The festival opens with the world premiere of “La Singla,” by Spanish filmmaker Paloma Zapata, which tells the story of the groundbreaking flamenco dancer Antonia Singla, who was born deaf and revolutionized the world of flamenco, before disappearing from the stage before her thirtieth birthday. It concludes with the international premiere of Johan Kramer’s “My Pet and Me,” a light-hearted and heart-warming exploration of the loving bonds between humans and their pets.
Across its three competitive strands, the Thessaloniki Documentary Festival will present 34 feature films, with 32 of those celebrating their world, international or European premieres. Other highlights will include tributes to the Austrian documentary filmmaker Nikolaus Geyrhalter, and Greek director Stavros Psyllakis, whose films followed everyday people caught up in over-the-edge situations.
The festival will also honor the memory of the city’s once-thriving Jewish community with the homage “Adio Kerida: From Thessaloniki to Auschwitz – 80 Years,” which will take place eight decades after the first train departed the city bound for Nazi concentration camps. Andreadakis describes it as an “obligation” for the festival to pay homage to that somber anniversary, one year after it collaborated with Greek filmmakers Syllas Tzoumerkas and Christos Passalis on their hybrid docudrama “The City and the City,” which recounted the largely untold story of the atrocities committed against Thessaloniki’s Jewish population during World War II.
The program at this year’s Thessaloniki Documentary Festival showcases a range of filmmakers exploring stories of oppression and emancipation, of historical traumas and human triumphs, and of the struggle to preserve life as we know it on a planet hurtling toward extinction.
Among the selections from the international competition celebrating their world premieres is “The Last Seagull,” from veteran docmaker Tonislav Hristov, whose portrait of a male escort on Bulgaria’s Sunny Beach offers a multilayered allegory on life in the Balkans and the modern world.

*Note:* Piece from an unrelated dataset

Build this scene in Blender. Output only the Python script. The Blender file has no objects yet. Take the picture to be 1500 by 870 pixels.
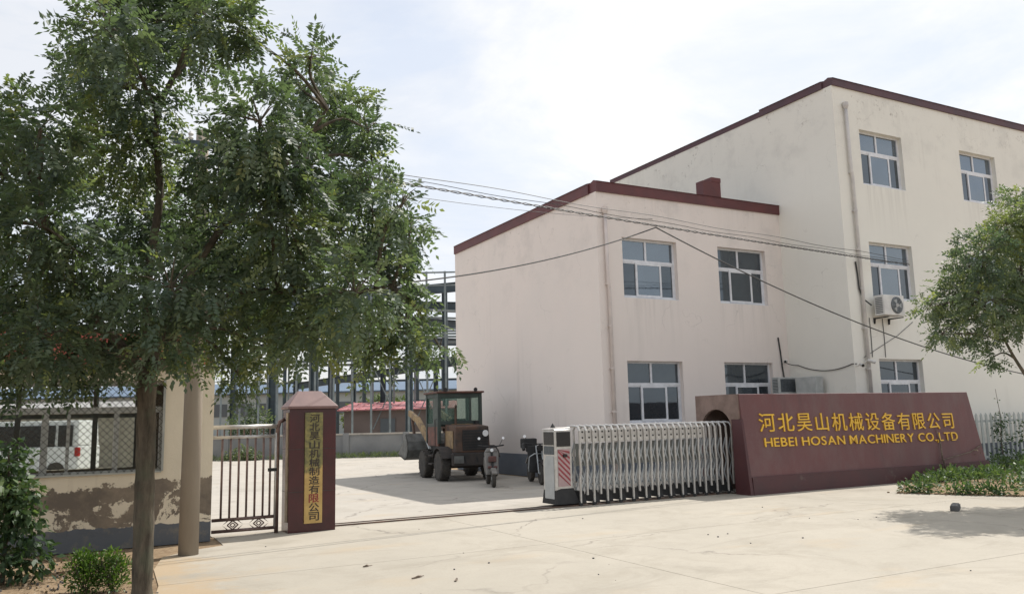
import bpy, bmesh, math, random
import numpy as np
from mathutils import Vector, Matrix

random.seed(11)
rng = np.random.default_rng(7)
scene = bpy.context.scene
COL = scene.collection
PI = math.pi

# ------------------------------------------------------------------ camera
RT = Vector((0.8814, -0.4717, -0.0235)); FW = Vector((0.4698, 0.8706, 0.1458)); UP = Vector((-0.0483, -0.1396, 0.9890))
cam_data = bpy.data.cameras.new('camera'); cam = bpy.data.objects.new('camera', cam_data); COL.objects.link(cam)
m = Matrix((RT, UP, -FW)).transposed().to_4x4(); m.translation = Vector((-12.060, -17.557, 1.682))
cam.matrix_world = m
cam_data.sensor_width = 36; cam_data.lens = 36 * 1208 / 1500
cam_data.clip_start = 0.1; cam_data.clip_end = 3000
scene.camera = cam

# ------------------------------------------------------------------ light
SUN_DIR = Vector((0.68, 0.215, 1.0)).normalized()          # towards the sun: high, behind the buildings, to the right
sun_data = bpy.data.lights.new('sun', 'SUN'); sun = bpy.data.objects.new('sun', sun_data); COL.objects.link(sun)
sun.rotation_euler = SUN_DIR.to_track_quat('Z', 'Y').to_euler()
sun_data.energy = 3.6; sun_data.angle = math.radians(0.6); sun_data.color = (1.0, 0.955, 0.89)
world = bpy.data.worlds.new('World'); scene.world = world; world.use_nodes = True
wn, wl = world.node_tree.nodes, world.node_tree.links
wn.clear()
wo = wn.new('ShaderNodeOutputWorld'); bg = wn.new('ShaderNodeBackground'); bg.inputs['Strength'].default_value = 0.10
sky = wn.new('ShaderNodeTexSky'); sky.sky_type = 'NISHITA'; sky.sun_disc = False
sky.sun_elevation = math.asin(SUN_DIR.z); sky.sun_rotation = math.atan2(SUN_DIR.x, SUN_DIR.y)
sky.dust_density = 3.0; sky.air_density = 1.0; sky.ozone_density = 1.5
tc = wn.new('ShaderNodeTexCoord'); sep = wn.new('ShaderNodeSeparateXYZ'); wl.new(tc.outputs['Generated'], sep.inputs[0])
def wmath(op, a, b):
    n = wn.new('ShaderNodeMath'); n.operation = op
    for i, v in enumerate((a, b)):
        if isinstance(v, (int, float)): n.inputs[i].default_value = v
        else: wl.new(v, n.inputs[i])
    return n.outputs[0]
den = wmath('ADD', wmath('MAXIMUM', sep.outputs[2], 0.0), 0.22)
comb = wn.new('ShaderNodeCombineXYZ')
wl.new(wmath('DIVIDE', sep.outputs[0], den), comb.inputs[0]); wl.new(wmath('DIVIDE', sep.outputs[1], den), comb.inputs[1])
def wnoise(scale, detail, off, rough=0.55):
    mp = wn.new('ShaderNodeMapping'); mp.inputs['Location'].default_value = off; wl.new(comb.outputs[0], mp.inputs[0])
    n = wn.new('ShaderNodeTexNoise'); n.inputs['Scale'].default_value = scale; n.inputs['Detail'].default_value = detail
    n.inputs['Roughness'].default_value = rough; n.inputs['Distortion'].default_value = 0.4; wl.new(mp.outputs[0], n.inputs['Vector']); return n.outputs['Fac']
def wramp(x, stops):
    r = wn.new('ShaderNodeValToRGB'); e = r.color_ramp.elements
    while len(e) < len(stops): e.new(0.5)
    for el, (p, c) in zip(e, stops): el.position = p; el.color = (c[0], c[1], c[2], 1)
    wl.new(x, r.inputs[0]); return r.outputs[0]
dt = wn.new('ShaderNodeVectorMath'); dt.operation = 'DOT_PRODUCT'; dt.inputs[1].default_value = SUN_DIR; wl.new(tc.outputs['Generated'], dt.inputs[0])
glow = wmath('MULTIPLY', wmath('SUBTRACT', dt.outputs['Value'], .62), .62)         # thin haze whitens towards the sun, clear blue away from it
cover = wramp(wmath('ADD', wnoise(1.1, 7, (3.2, 1.1, 0)), glow), [(0.34, (.70,)*3), (0.62, (.97,)*3)])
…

Tünde Skovrán’s “Who I Am Not,” from executive producer Patricia Arquette, tells the story of an intersex beauty queen in South Africa who proves that our world and our lives can’t be contained by simple, binary definitions.
Fresh off a premiere at the Berlin Film Festival, “Under the Sky of Damascus,” from Oscar-nominated director Talal Derki (“Of Fathers and Sons”) and Heba Khaled, follows a group of Syrian women who embark upon on a radical project to produce a play that lays bare a culture of misogyny and sexual abuse. Veteran American documentarian Ralph Arlyck offers a nostalgic and cinematic love letter to the passage of time with “I Like it Here,” which recounts the people, places and events that left a mark on the director’s life and inspired his five-decade career.
Meanwhile, Greek filmmaker Valerie Kontakos’ “Queen of the Deuce” (pictured), which premiered at DOC NYC, tells the story of Chelly Wilson, the queen of the porn industry in New York in the 1970s, who became an unconventional feminist icon.
That film is one of 61 feature-length and short documentaries screening this week in Thessaloniki, part of what Andreadakis sees as a clear-cut evolution in the industry since the festival first launched. “It’s changed a lot. If you go 20 years ago, 25 years ago, when we started the festival, Greek documentary was very primitive,” he says. “The Thessaloniki festival played a key role to help the Greek documentary community grow.”